Corporate Food

The Factory Ship depicts the plight of the Japanese proletariat, through the example of mistreated sailors, fishermen, crewmen, and factory boys on a crab cannery factory ship. The workingmen are constantly mistreated and overworked by their superiors, especially the superintendent and are treated no better than objects. This objectification or “thingification” of the crewmembers onboard the ship is represented by both the food that they consume and through the extended metaphor of the workers as food themselves.

Those on board the factory ship are divided distinctly into two groups: the lazy and mean managerial figures (like the superintendent) and the workers who are abused and overburdened. While the lazy upper class is given good food, the lower classes are basically starved: “Like prisoners, they were obsessed with food” (14). Even when they are given meals, the sailors still do not receive the same luxuries afforded to their superiors.  On one particular occasion, “the fishermen had their usual meal of rice so crumbly that they couldn’t pick up a satisfying mouthful on their chopsticks and salty bean soup with shavings of something or other floating on top of it”, while “the cooks took all kinds of foreign-style food to [the superiors]” (55). Therefore, in The Factory Ship, food serves as a representation of unfair social difference. The crew does not receive the meals that they have earned while the seemingly worthless officers dine on unmerited cuisine. Therefore the crew is not treated as human, but as things with one purpose: to work.

The proletariat crewmembers are also objectified as food throughout the text. They are stuffed into their quarters like rotting food in a storeroom. The storeroom where “several dozen pickle barrels were kept, and the pickles feces-like stench mingled with the other foul odors” is juxtaposed with their quarters, which were “dark and gloomy, and the fishermen were sprawled about like pigs in a pigsty. A foul nauseating smell pervaded the room” (4-5). The conditions in which the men live are almost identical to the conditions of the pickles: foul smelling and cramped. This exemplifies the comparison of the deteriorating men as rotting food. As conditions for the men worsen, the comparisons become darker. They work until “their hands [are] raw and red as crab claws” (11) and the superintendent continues to treat them inhumanely, as if they are merely food; for example, when checking the bunks: “Roughly, as if inspecting pumpkins, he twisted the heads of the sleeping factory hands towards him” (15). These metaphors imply that the men are not considered human beings by the officers and the corporation that employs them, but are only as useful as food is to a person. They serve their purpose and then are consumed or thrown away when no longer useful. The superintendent checks the bunks like one would check a storeroom for inventory, rudely and mechanically. The workers are not important as human beings to the company, but instead, they are fuel or food for the corporate entity.

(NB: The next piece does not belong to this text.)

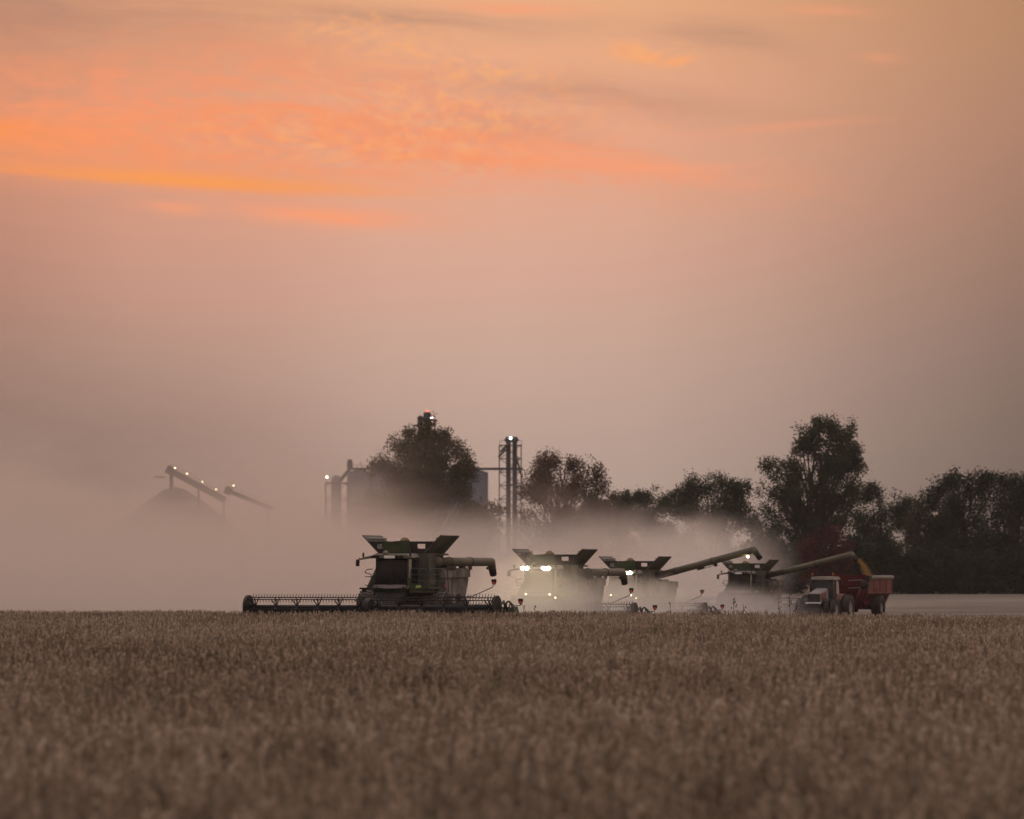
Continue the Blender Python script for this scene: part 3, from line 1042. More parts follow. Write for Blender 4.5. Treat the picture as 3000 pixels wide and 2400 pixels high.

This sad truth is most explicitly exemplified in the idea that, “In Hokkaido, workers were referred to as ‘octopuses’ since, to keep itself alive, the octopus will eat its own tentacles, if it must” (39). Therefore, the text implies that workers must unify and revolt because otherwise they will be objectified as things only useful for providing fuel for the company, then discarded when rotten or sucked dry of all nutrition or worth, like some kind of corporate food.